Each line containing the word "scene" needs to be copied.

__________________________________________________

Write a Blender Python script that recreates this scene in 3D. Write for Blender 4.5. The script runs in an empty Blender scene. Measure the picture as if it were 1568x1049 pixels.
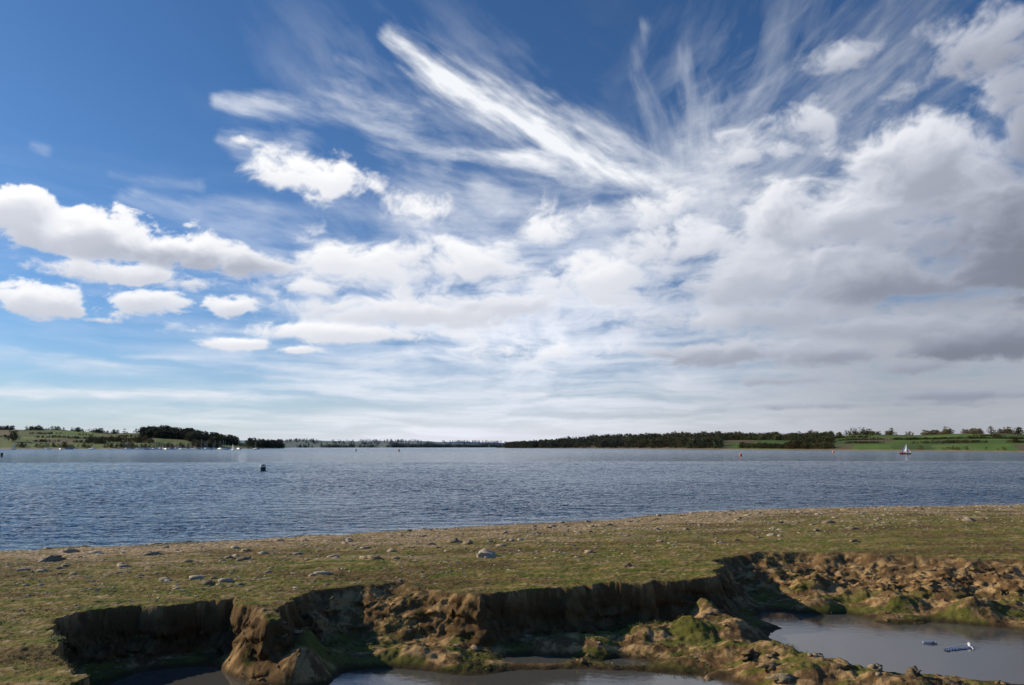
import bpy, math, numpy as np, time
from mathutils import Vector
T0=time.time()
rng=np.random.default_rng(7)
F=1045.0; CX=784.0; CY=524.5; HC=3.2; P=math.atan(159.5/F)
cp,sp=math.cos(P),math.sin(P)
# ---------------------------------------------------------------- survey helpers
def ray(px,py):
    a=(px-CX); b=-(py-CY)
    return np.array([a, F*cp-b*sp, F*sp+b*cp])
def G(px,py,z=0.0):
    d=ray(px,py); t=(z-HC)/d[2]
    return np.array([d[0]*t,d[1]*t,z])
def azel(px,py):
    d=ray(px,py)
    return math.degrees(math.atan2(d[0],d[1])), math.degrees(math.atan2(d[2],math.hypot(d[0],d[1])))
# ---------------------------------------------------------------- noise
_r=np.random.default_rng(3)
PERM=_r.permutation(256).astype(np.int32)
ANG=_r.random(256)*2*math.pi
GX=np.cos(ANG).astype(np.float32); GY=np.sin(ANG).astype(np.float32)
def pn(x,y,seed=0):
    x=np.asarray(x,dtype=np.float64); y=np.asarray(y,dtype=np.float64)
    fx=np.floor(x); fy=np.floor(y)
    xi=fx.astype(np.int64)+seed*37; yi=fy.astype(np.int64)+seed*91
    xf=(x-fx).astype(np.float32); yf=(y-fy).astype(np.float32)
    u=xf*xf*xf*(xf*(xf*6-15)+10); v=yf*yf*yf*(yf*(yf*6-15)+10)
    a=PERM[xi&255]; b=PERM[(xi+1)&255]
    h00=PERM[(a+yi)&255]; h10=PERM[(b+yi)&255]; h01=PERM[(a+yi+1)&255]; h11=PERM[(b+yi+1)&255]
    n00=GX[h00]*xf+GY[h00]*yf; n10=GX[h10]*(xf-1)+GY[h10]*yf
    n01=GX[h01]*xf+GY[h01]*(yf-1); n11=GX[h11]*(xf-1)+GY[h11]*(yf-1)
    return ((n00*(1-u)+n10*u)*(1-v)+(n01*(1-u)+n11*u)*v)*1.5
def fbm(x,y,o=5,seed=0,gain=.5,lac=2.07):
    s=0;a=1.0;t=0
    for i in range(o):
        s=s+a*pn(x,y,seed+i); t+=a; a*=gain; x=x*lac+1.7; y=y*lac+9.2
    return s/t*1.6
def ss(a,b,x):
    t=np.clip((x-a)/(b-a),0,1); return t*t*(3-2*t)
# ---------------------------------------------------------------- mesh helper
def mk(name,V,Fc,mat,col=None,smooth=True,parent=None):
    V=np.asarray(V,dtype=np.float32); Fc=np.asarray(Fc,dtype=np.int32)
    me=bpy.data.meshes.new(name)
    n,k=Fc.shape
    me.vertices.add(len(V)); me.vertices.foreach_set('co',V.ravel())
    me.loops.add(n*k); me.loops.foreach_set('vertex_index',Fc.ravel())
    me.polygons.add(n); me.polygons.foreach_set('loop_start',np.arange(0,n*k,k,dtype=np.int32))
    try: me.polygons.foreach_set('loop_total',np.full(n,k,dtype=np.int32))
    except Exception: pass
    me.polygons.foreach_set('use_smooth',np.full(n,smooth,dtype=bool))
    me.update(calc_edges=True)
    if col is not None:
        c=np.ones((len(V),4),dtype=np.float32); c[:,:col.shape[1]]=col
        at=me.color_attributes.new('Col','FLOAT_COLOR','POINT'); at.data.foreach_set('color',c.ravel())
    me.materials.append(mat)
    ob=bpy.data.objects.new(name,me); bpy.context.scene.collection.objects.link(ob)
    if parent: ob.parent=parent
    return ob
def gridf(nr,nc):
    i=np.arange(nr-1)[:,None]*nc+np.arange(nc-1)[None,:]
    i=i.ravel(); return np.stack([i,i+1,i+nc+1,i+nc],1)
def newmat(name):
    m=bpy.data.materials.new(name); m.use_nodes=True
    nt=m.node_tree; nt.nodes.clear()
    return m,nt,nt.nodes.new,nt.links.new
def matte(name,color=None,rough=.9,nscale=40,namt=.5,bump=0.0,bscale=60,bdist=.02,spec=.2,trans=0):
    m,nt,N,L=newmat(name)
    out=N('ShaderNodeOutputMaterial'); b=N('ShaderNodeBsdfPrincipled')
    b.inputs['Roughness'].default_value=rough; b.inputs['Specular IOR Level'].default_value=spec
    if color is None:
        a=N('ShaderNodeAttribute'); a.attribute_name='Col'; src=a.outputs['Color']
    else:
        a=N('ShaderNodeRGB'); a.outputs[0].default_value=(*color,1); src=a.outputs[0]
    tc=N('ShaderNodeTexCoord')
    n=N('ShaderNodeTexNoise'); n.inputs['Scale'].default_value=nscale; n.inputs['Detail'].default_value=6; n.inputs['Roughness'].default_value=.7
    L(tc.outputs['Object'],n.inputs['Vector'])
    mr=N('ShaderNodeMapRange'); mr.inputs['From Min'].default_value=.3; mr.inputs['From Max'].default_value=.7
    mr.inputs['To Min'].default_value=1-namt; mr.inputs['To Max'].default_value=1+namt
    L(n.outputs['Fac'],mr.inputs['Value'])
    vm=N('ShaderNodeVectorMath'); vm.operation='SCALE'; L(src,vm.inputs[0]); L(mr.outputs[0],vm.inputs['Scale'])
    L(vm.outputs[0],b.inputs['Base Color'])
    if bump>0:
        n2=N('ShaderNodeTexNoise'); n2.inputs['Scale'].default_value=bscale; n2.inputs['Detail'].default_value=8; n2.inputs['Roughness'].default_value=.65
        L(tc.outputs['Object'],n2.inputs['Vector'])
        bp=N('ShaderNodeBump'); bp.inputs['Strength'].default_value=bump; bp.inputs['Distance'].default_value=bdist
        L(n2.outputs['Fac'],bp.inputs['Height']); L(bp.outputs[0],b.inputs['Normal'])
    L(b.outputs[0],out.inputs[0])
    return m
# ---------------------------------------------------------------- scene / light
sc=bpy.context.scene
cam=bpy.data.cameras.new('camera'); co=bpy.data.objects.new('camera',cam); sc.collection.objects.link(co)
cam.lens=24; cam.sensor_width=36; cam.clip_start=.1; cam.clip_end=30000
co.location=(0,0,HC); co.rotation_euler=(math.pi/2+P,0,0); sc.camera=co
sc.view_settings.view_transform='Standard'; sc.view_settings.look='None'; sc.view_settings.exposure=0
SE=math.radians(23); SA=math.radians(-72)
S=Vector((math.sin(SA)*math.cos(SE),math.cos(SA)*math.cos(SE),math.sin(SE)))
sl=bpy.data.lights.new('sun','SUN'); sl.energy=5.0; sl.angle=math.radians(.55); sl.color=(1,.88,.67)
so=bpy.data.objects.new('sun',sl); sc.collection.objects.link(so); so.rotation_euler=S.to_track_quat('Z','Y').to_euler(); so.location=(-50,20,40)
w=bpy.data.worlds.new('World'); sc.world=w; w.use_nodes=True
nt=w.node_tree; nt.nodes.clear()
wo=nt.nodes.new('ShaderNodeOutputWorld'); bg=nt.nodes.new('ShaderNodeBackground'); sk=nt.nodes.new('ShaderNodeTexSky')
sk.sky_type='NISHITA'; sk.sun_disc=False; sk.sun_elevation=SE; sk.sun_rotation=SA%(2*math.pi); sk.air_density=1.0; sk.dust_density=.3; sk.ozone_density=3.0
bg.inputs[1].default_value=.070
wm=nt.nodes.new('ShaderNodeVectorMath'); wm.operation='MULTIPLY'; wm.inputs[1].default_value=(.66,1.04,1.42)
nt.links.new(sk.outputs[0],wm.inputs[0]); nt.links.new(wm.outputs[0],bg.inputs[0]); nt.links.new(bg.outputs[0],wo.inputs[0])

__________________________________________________

### RESULT OF THIS EXERCISE
Write a Blender Python script that recreates this scene in 3D. Write for Blender 4.5. The script runs in an empty Blender scene. Measure the picture as if it were 1568x1049 pixels.
    ob=bpy.data.objects.new(name,me); bpy.context.scene.collection.objects.link(ob)
# ---------------------------------------------------------------- scene / light
sc=bpy.context.scene